Husband is irresponsible and sensitive...

Ugh I have no idea how to even explain all this but

My husband is irresponsible. He never pays his credit card bills, his car is completely broke down right just sitting (Which his engine blew from NOT CHANGING THE OIL which could have been $30 instead of now $3000 to fix it)while we still pay monthly for it instead of estimating how much it’s gonna cost, I have to beg him and remind him for days just to do the dishes (that’s the only thing I ask of him house work wise)

Countless times I’ve dug him out of credit card collectors calling, I’ve set up multiple payment plans with his credit cards to get him caught up, I’ve called around for his car fixes..

we are due with our first baby August 20th.
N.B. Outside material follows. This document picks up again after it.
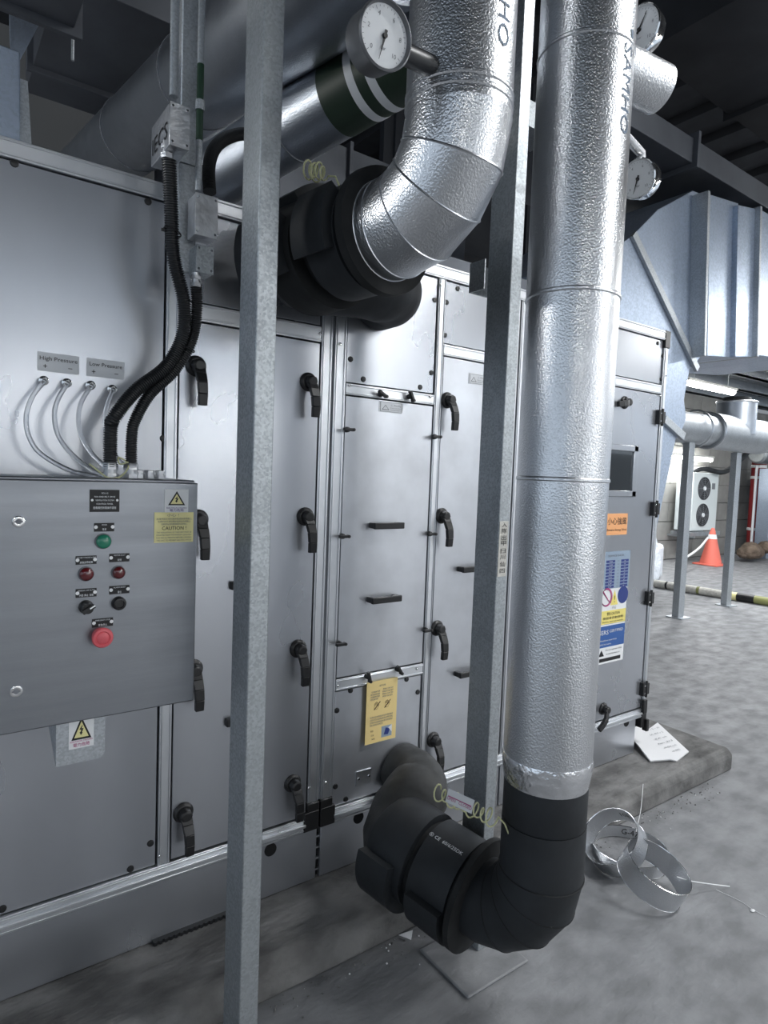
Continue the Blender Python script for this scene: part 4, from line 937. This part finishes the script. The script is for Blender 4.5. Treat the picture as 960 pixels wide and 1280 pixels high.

We’re in a one bedroom apartment, I’ve been telling him for weeks we need to go talk to our landlord about maybe moving to 2 bedroom or even breaking our lease to get a rental house..well now the due date is right around the corner..

I’m tired of doing all this myself..I don’t even feel like he appreciates it

BEST OF ALL IS..

Whenever I do bring it up he gets all mopey and instantly just says “you’re so mean to me..” and pity me poor me..I’m getting so mad about it now! He gets all “sad” and wants to be babied...his mom babied him all his childhood/early adult hood. Every day he comes home

From work and wants to

Play video games.. we do play together but still I’m like there’s more to life than video games and we do go out maybe once a week to shop or whatever but it’s just I feel more like his mother than his wife.